1. The appellant’s case has little or no merit. He claims by virtue of an assignment obtained from several of the sons of Krishna Pattar, a mortgagee of the plaintiff. All these persons were parties to a suit by the plaintiff for redemption of the mortgage and after issue of notice, but before settlement of issues, the suit was compromised between the plaintiff on the one hand and the 1st and 2nd defendants, two of the brokers, on the other. By the compromise it was arranged that a renewal should be granted within a given time and in the event of the defendants failing to do all that was necessary to obtain the renewal, the plaintiff was to obtain possession of the land on payment of the mortgage money. A decree was passed in terms of this compromise. In the compromise it was stated that it was entered into without reference to the other defendants, and though their names were entered in the heading of the decree there was no order as regards them, which could be taken as adjudicating upon any matter as between them and the plaintiff. The 1st and 2nd defendants not having done what was necessary to entitle them to obtain the renewal, the plaintiff paid into Court the amount due by him and got an order for delivery of the land. A tenant who was in occupation of the land, and who was one of the defendants who had not joined in the compromise, obstructed the delivery, and on the plaintiff’s making application to the Court to remove the obstruction, his application was registered as a suit under Section 331, C.P.C. Subsequently the present appellant was added as a party defendant and the rights of all parties have been tried and a decree for redemption passed in favour of the plaintiff.

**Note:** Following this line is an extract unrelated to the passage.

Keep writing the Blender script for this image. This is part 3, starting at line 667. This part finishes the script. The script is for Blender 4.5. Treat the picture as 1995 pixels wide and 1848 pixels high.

2. Mr. T.R. Ramachandra Aiyar for the appellant contended that the procedure adopted was wrong and the matter was one which should have been investigated and disposed of under Section 244, C.P.C., only, and as that section prohibits a separate suit, what has been done must be quashed and the plaintiff must be referred to his proper remedy.

3. We are unable to accede to this argument. As pointed out by Mr. P.R. Sundara Aiyar, Section 331 directs that when any obstruction is caused by a person other than the judgment debtor, the decree-holder’s application should be registered as a suit. The obstructing tenant was not a judgment-debtor, as denned in the Code, no decree having been asked against him, and the application of the plaintiff was in our opinion rightly registered as a suit. In Vibhudapriya Thirthaswami v. Vidyanidhi Thirthaswami (1893) I.L.R. 22 M. 131, the attention of the Court does not seem to have been drawn to the provisions of this section and the Pull Bench case of Ramaswami Sastrulu v. Kameswaramma (1900) I.L.R. 23 M. 361, was not a case of obstruction like the present.

4. Mr. Ramachandraiyar urged that even in this view it was not competent to the Court to make a decree for redemption. We are unable to follow this contention. The decree obtained by the plaintiff in the course of the execution of which he was obstructed, was a decree for redemption, and as the parties resisting the execution established no claim independent of the mortgage right relied on by the plaintiff, the decree given is virtually an order for the execution of the decree, the carrying out of which had been obstructed. In the view we have taken it is unnecessary to consider the other questions raised in the argument on either side. We dismiss the second appeal with costs.